Now I’m going to give you an example that doesn’t work. Let’s look at the five-letter word, ‘wrack.’ W-R-A-C-K, you know like to ‘wrack with pain.’ If I remove the first letter, I am left with a four-letter word, ’R-A-C-K.’ As in, ‘Holy cow, did you see the rack on that buck! It must have been a nine-pointer!’ It’s a perfect homophone. If you put the ‘w’ back, and remove the ‘r,’ instead, you’re left with the word, ‘wack,’ which is a real word, it’s just not a homophone of the other two words.

But there is, however, at least one word that Dan and we know of, which will yield two homophones if you remove either of the first two letters to make two, new four-letter words. The question is, what’s the word?

You can use the dictionary from Question 1 to check whether a string is in the word list.

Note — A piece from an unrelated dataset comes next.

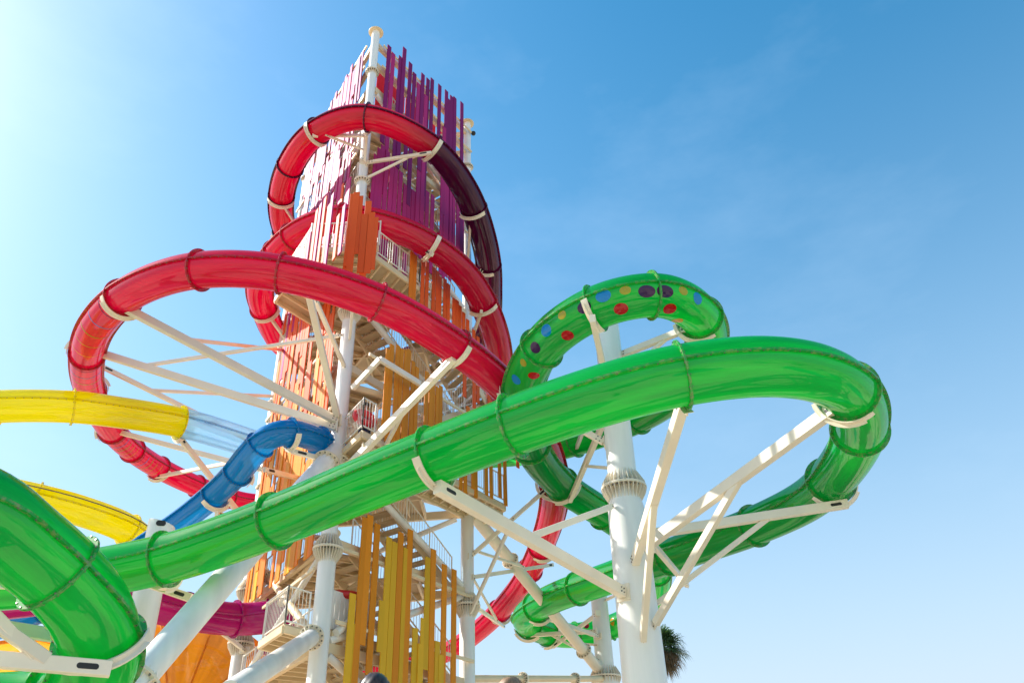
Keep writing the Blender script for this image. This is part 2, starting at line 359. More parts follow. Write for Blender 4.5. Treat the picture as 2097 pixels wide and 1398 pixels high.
RED = Path([PZ(640, 560, 28.9), PZ(590, 490, 28.4), PZ(575, 425, 28.2), PZ(592, 345, 28.0), PZ(652, 268, 27.8), PZ(752, 240, 27.4), PZ(880, 298, 26.9), PZ(948, 380, 26.4), PZ(988, 480, 25.9), PZ(1003, 580, 25.4), PZ(985, 685, 24.9)]
           + [Vector((-3.9, 35.9, 24.3)), Vector((-6.8, 36.3, 23.7)), Vector((-9.4, 35.0, 23.1))]
           + [PZ(582, 710, 22.95), PZ(547, 650, 22.85), PZ(532, 590, 22.75), PZ(566, 520, 22.65), PZ(628, 468, 22.55), PZ(700, 447, 22.4), PZ(780, 458, 22.15), PZ(870, 495, 21.8), PZ(950, 558, 21.3), PZ(1008, 665, 20.8), PZ(1022, 770, 20.4)]
           + [Vector((-1.6, 36.5, 19.9)), Vector((-4.8, 41, 19.9)), Vector((-9.5, 44.2, 19.9))]
           + [PZ(520, 1030, 19.8), PZ(450, 1013, 19.6), PZ(330, 960, 19.2), PZ(247, 900, 18.6), PZ(190, 815, 17.9), PZ(177, 740, 17.3), PZ(200, 665, 16.8), PZ(275, 595, 16.4), PZ(410, 553, 15.95), PZ(580, 560, 15.6), PZ(770, 617, 15.2), PZ(930, 708, 14.85), PZ(1030, 790, 14.65), PZ(1100, 880, 14.5), PZ(1136, 1000, 14.3), PZ(1112, 1110, 14.0), PZ(1060, 1205, 13.6), PZ(980, 1290, 13), PZ(900, 1340, 12.6)]
           + [Vector((-9.5, 49.5, 11.9)), Vector((-14.5, 48, 11.2)), Vector((-18.5, 45, 10.5))])
r_a = RED.near(985, 685, 20, 45)                      # end of the top ring
r_b = RED.near(1022, 770, 40, 95); r_c = RED.near(410, 553, 60)
def rj(lst, lo, hi): return [RED.near(u, v, lo, hi) for u, v in lst]
JR1 = rj([(575, 475), (568, 400), (588, 340), (645, 262), (752, 240), (885, 300), (968, 430), (998, 545)], 0, r_a)
JR2 = rj([(545, 630), (562, 515), (596, 480), (705, 445), (882, 505), (985, 620)], r_a, r_b)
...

To check whether two words are homophones, you can use the CMU Pronouncing Dictionary. You can download it from http://www.speech.cs.cmu.edu/cgi-bin/cmudict or use the file 'c06d' in folder cartalk_homophone and you can also use pronounce.py, which provides a function named read_dictionary that reads the pronouncing dictionary and returns a Python dictionary that maps from each word to a string that describes its primary pronunciation.

Write a program that lists all the words that solve the Puzzler.